> _What to work on_
Present the following data again exactly as it is shown.

> _Source data_
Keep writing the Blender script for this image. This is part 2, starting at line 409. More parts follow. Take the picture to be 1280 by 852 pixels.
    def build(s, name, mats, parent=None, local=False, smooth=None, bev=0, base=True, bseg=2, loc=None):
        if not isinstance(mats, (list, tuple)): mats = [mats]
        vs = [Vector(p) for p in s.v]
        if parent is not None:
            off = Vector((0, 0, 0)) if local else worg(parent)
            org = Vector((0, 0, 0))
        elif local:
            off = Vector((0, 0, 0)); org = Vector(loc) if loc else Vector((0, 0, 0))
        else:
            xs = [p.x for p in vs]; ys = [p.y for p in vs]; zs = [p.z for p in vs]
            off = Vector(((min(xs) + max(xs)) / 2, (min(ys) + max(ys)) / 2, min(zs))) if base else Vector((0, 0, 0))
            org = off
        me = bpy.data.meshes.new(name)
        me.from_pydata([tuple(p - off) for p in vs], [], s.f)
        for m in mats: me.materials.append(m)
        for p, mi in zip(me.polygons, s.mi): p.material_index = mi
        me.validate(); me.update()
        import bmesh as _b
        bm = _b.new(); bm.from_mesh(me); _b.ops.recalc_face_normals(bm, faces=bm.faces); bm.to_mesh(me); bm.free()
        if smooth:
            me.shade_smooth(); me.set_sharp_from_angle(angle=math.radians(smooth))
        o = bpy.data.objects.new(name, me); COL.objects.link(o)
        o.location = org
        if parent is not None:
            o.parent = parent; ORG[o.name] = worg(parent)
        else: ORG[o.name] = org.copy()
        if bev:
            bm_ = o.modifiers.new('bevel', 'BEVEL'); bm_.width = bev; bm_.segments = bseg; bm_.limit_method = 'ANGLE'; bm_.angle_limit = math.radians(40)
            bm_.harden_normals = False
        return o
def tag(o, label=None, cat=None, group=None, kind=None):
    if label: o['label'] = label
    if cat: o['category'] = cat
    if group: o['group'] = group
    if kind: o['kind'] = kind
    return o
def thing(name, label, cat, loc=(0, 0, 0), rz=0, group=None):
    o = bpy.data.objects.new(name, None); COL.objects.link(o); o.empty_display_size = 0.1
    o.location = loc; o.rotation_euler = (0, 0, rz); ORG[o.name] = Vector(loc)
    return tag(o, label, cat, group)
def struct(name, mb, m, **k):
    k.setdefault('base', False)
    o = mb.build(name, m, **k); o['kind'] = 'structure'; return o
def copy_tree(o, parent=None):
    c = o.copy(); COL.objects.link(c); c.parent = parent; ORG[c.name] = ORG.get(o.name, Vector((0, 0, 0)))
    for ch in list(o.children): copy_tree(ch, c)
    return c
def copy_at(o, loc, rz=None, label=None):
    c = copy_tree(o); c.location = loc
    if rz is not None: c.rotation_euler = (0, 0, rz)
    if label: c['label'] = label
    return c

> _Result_
Keep writing the Blender script for this image. This is part 2, starting at line 409. More parts follow. Take the picture to be 1280 by 852 pixels.
    def build(s, name, mats, parent=None, local=False, smooth=None, bev=0, base=True, bseg=2, loc=None):
        if not isinstance(mats, (list, tuple)): mats = [mats]
        vs = [Vector(p) for p in s.v]
        if parent is not None:
            off = Vector((0, 0, 0)) if local else worg(parent)
            org = Vector((0, 0, 0))
        elif local:
            off = Vector((0, 0, 0)); org = Vector(loc) if loc else Vector((0, 0, 0))
        else:
            xs = [p.x for p in vs]; ys = [p.y for p in vs]; zs = [p.z for p in vs]
            off = Vector(((min(xs) + max(xs)) / 2, (min(ys) + max(ys)) / 2, min(zs))) if base else Vector((0, 0, 0))
            org = off
        me = bpy.data.meshes.new(name)
        me.from_pydata([tuple(p - off) for p in vs], [], s.f)
        for m in mats: me.materials.append(m)
        for p, mi in zip(me.polygons, s.mi): p.material_index = mi
        me.validate(); me.update()
        import bmesh as _b
        bm = _b.new(); bm.from_mesh(me); _b.ops.recalc_face_normals(bm, faces=bm.faces); bm.to_mesh(me); bm.free()
        if smooth:
            me.shade_smooth(); me.set_sharp_from_angle(angle=math.radians(smooth))
        o = bpy.data.objects.new(name, me); COL.objects.link(o)
        o.location = org
        if parent is not None:
            o.parent = parent; ORG[o.name] = worg(parent)
        else: ORG[o.name] = org.copy()
        if bev:
            bm_ = o.modifiers.new('bevel', 'BEVEL'); bm_.width = bev; bm_.segments = bseg; bm_.limit_method = 'ANGLE'; bm_.angle_limit = math.radians(40)
            bm_.harden_normals = False
        return o
def tag(o, label=None, cat=None, group=None, kind=None):
    if label: o['label'] = label
    if cat: o['category'] = cat
    if group: o['group'] = group
    if kind: o['kind'] = kind
    return o
def thing(name, label, cat, loc=(0, 0, 0), rz=0, group=None):
    o = bpy.data.objects.new(name, None); COL.objects.link(o); o.empty_display_size = 0.1
    o.location = loc; o.rotation_euler = (0, 0, rz); ORG[o.name] = Vector(loc)
    return tag(o, label, cat, group)
def struct(name, mb, m, **k):
    k.setdefault('base', False)
    o = mb.build(name, m, **k); o['kind'] = 'structure'; return o
def copy_tree(o, parent=None):
    c = o.copy(); COL.objects.link(c); c.parent = parent; ORG[c.name] = ORG.get(o.name, Vector((0, 0, 0)))
    for ch in list(o.children): copy_tree(ch, c)
    return c
def copy_at(o, loc, rz=None, label=None):
    c = copy_tree(o); c.location = loc
    if rz is not None: c.rotation_euler = (0, 0, rz)
    if label: c['label'] = label
    return c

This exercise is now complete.